Выразительно сопоставление драматургических перемен с процессами, идущими в живописи (где кризис мировоззрения проявился раньше, еще в 1910-х годах). Кубистические (супрематические) эксперименты разъятия, разложения вещного, плотского на отдельные обессмыслившиеся элементы, лишенные значения формы, мучительность существования в «действительности, которая бредит», заявили о себе уже в напряженном и отчаянном «Черном квадрате» К. Малевича, ставшем ярчайшей метафорой хаоса смыслов. Новый и резкий перелом в искусстве российских художников наступает к середине 1920-х годов: с полотен исчезают лица людей, воцаряется неопределенность, марево, магма. Индивидуальность задавлена, на изображениях — человеческая масса, варево в котловане. Следующий этап наступает на рубеже от 1920-х к 1930-м, когда из неопределенности, смазанности вновь возникают лица. Теперь они отталкивающи: неподвижны, глухи, {382} неколебимы, кроме того, определяют картину не лица — субстанция, материал. С полотен того периода уходят и насыщенные, яркие краски, уступая место пастельно-прозрачным, бестелесным, размытым тонам, обессилевшим, утратившим живописную энергию. Депрессивная пепельная гамма многих живописных полотен рифмуется с тоскливым «серым цветом» времени, мучающим героев пьес.
Кризис индивидуализма в искусстве развивался одновременно с процессами насильственной коллективизации во всех сферах общественной жизни новой России[408].
Драматургия в России проходит тот же путь, что и живопись и литература[409]. Основу истинно советского сюжета создает уничтожение индивидуальности героя. Богатство личности сводится к немногим обязательным характеристикам: деловитости, коллективизму и вере, не нуждающейся в доказательствах. При этом деловитость сведена к узкой прагматике, объединение {383} в коллектив происходит на дефектной основе отказа индивида от собственной воли и свободы выбора, вера отменяет сомнения. Пьесы запечатлевают инфантилизацию, несамостоятельность человека, не имеющего собственных целей, в пределе готового к самоустранению, этический императив которого находится вне его самого. Это свидетельствует о зависимости героя, его неуверенности в собственных представлениях о мире, готовности подчиниться внешней авторитетной инстанции.

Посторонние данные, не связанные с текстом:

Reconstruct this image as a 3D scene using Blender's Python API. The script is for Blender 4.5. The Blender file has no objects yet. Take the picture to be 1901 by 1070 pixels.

{385} Глава 12. Пространство (топика) пьес
— И вы не любите природы, гор, водопадов, дебрей?
— Очень люблю, когда на водопаде турбины, в горах рудники и в дебрях лесопильные заводы и правильное древонасаждение. <…> Точное расписание железных дорог и верно взятый курс на социализм.
Мы уже говорили о том, что на место проблематики мировоззренческой (человек в мире) в формирующемся советском сюжете приходит конкретика производственных проблем (работник на заводе, стройке, в колхозе). А восхищение железными, стальными, железобетонными людьми вскоре уступает место задаче (и риторике) их «переплавки».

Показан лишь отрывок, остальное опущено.